So what's large ?
In My Mind a large mailbox is anything to impractical for an OST, so anywhere above the 2GB mark, depending on hardware. The slower the hard drive - the smaller the OST becomes.
Microsoft published a new white paper Planning for Large Mailboxes with Exchange 2007, and it's an interesting read. The conclusion reads thus:
By deploying large mailboxes with Exchange in your organization and leveraging the high availability fast recovery features of CCR and the automated mailbox management features of MRM, you will enjoy significant improvements in knowledge worker productivity and service availability, at a lower cost per mailbox with improved end-user satisfaction and reduced administrative overhead.
While I mostly agree with the methodology employed in the white paper - disk to disk backups using DPM or something else, the use of CCR, etc,etc no real guidance or methodology is given in terms of best practice. Every IT shop I know runs mailboxes well over the 4GB mark, some in excess of 15GB. Since I'm not the customer paying for the hardware or deciding corporate email policies, it's a moot point to argue that mailboxes should be smaller, since every customer of mine wants to keep all of their mail all of the time. (I'm going to ignore Mail archiving here for a sec)
Where does this leave you - the administrator/owner/IT Pro - etc? If you're running large mailboxes, and large DB's you need to plan for backup and recovery first and foremost. D2D backup becomes a no brainer, and so does some level of replication. DPM is nice here since it Microsoft Backup backing Microsoft Exchange. However, if you're a small shop on a tight budget and worry about restore times, your options are much broader than they were with previous versions of Exchange. No matter your size, planning and testing is going to find the best fit. If you're a small shop, you may want to look at the DPM appliances produced by a number of vendors.

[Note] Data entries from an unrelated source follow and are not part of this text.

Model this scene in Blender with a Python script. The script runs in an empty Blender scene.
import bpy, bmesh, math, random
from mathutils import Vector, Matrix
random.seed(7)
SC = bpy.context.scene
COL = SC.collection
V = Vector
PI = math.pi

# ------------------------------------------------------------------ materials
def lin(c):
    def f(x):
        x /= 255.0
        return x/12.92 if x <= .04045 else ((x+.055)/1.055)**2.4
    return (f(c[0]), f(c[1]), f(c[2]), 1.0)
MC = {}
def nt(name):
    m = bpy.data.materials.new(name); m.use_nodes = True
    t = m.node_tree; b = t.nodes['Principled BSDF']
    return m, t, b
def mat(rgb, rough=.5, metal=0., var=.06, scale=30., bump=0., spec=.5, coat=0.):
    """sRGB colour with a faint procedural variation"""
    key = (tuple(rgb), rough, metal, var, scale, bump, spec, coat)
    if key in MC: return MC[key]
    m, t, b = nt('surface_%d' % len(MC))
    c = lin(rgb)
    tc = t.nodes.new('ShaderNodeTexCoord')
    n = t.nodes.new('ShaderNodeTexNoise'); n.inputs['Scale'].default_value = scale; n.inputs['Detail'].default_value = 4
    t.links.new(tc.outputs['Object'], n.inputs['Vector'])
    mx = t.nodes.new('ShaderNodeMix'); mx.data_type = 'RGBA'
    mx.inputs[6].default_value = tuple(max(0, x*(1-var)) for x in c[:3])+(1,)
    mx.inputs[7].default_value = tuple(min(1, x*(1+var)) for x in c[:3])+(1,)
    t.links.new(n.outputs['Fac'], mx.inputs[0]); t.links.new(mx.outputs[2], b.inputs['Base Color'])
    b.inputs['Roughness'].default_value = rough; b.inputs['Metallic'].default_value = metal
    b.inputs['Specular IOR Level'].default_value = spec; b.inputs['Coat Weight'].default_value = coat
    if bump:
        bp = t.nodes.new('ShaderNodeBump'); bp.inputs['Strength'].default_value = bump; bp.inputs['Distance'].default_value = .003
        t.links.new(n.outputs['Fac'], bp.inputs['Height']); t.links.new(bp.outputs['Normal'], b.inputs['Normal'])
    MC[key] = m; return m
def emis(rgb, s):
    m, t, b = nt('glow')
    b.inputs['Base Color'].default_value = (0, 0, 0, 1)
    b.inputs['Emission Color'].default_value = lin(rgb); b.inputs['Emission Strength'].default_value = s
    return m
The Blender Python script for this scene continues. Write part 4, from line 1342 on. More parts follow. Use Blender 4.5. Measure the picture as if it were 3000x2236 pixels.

Assuming you're a small shop and you backup up onto tape, then 1/7th incremental backups will buy you a lot, however once your incremental backup times start approaching the length of your backup windows, then the business needs to invest in some kind of disk to disk to tape solution or face a potential disaster.
In conclusion
If you're about to upgrade or move to Exchange 2007 SP1 and have budget for redundancy, then large mailboxes are a real option, as long as you've tried and tested each feature you're about to deploy before you make a promise sign off that SLA to the business. With OST's still in the mix for mobile and/or remote or WAN based users, managing mailbox sizes isn't going to go away in a hurry. Exchange 2007 SP1 with clustering and D2D backup allow for large databases and good recovery times, however, when how does the cost of keeping all the the mail available outweigh the benefit of keeping it available? If you're the IT guy, that thankfully is a question the business needs to answer. If You're the business owner and the IT guy - you have a headache.